[Records with scene code]

—————

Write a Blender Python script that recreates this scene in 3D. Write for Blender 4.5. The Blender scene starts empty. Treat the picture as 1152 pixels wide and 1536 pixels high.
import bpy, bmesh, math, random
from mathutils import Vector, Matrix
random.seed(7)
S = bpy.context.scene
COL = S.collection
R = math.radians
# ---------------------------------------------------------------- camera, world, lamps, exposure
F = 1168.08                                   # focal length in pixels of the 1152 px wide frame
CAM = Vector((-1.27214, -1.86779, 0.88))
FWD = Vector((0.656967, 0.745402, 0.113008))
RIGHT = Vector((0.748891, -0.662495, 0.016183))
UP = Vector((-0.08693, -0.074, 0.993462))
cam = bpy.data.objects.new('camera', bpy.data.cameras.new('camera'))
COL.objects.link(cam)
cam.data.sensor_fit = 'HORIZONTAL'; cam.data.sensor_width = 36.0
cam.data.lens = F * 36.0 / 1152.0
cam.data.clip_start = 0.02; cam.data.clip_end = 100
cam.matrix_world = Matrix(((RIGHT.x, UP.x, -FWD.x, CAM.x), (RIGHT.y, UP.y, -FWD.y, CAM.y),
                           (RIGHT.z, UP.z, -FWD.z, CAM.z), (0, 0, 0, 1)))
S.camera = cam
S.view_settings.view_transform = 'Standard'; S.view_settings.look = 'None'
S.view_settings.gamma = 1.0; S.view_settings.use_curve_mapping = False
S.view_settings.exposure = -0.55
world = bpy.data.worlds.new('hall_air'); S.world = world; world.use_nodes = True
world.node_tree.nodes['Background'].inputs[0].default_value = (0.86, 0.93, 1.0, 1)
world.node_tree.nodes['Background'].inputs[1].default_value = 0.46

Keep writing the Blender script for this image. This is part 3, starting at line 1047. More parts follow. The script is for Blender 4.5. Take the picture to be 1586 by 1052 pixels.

—————

• Written problem
Reproduce all the records precisely.

• Solved exercise
Write a Blender Python script that recreates this scene in 3D. Write for Blender 4.5. The Blender scene starts empty. Treat the picture as 1152 pixels wide and 1536 pixels high.
import bpy, bmesh, math, random
from mathutils import Vector, Matrix
random.seed(7)
S = bpy.context.scene
COL = S.collection
R = math.radians
# ---------------------------------------------------------------- camera, world, lamps, exposure
F = 1168.08                                   # focal length in pixels of the 1152 px wide frame
CAM = Vector((-1.27214, -1.86779, 0.88))
FWD = Vector((0.656967, 0.745402, 0.113008))
RIGHT = Vector((0.748891, -0.662495, 0.016183))
UP = Vector((-0.08693, -0.074, 0.993462))
cam = bpy.data.objects.new('camera', bpy.data.cameras.new('camera'))
COL.objects.link(cam)
cam.data.sensor_fit = 'HORIZONTAL'; cam.data.sensor_width = 36.0
cam.data.lens = F * 36.0 / 1152.0
cam.data.clip_start = 0.02; cam.data.clip_end = 100
cam.matrix_world = Matrix(((RIGHT.x, UP.x, -FWD.x, CAM.x), (RIGHT.y, UP.y, -FWD.y, CAM.y),
                           (RIGHT.z, UP.z, -FWD.z, CAM.z), (0, 0, 0, 1)))
S.camera = cam
S.view_settings.view_transform = 'Standard'; S.view_settings.look = 'None'
S.view_settings.gamma = 1.0; S.view_settings.use_curve_mapping = False
S.view_settings.exposure = -0.55
world = bpy.data.worlds.new('hall_air'); S.world = world; world.use_nodes = True
world.node_tree.nodes['Background'].inputs[0].default_value = (0.86, 0.93, 1.0, 1)
world.node_tree.nodes['Background'].inputs[1].default_value = 0.46

Keep writing the Blender script for this image. This is part 3, starting at line 1047. More parts follow. The script is for Blender 4.5. Take the picture to be 1586 by 1052 pixels.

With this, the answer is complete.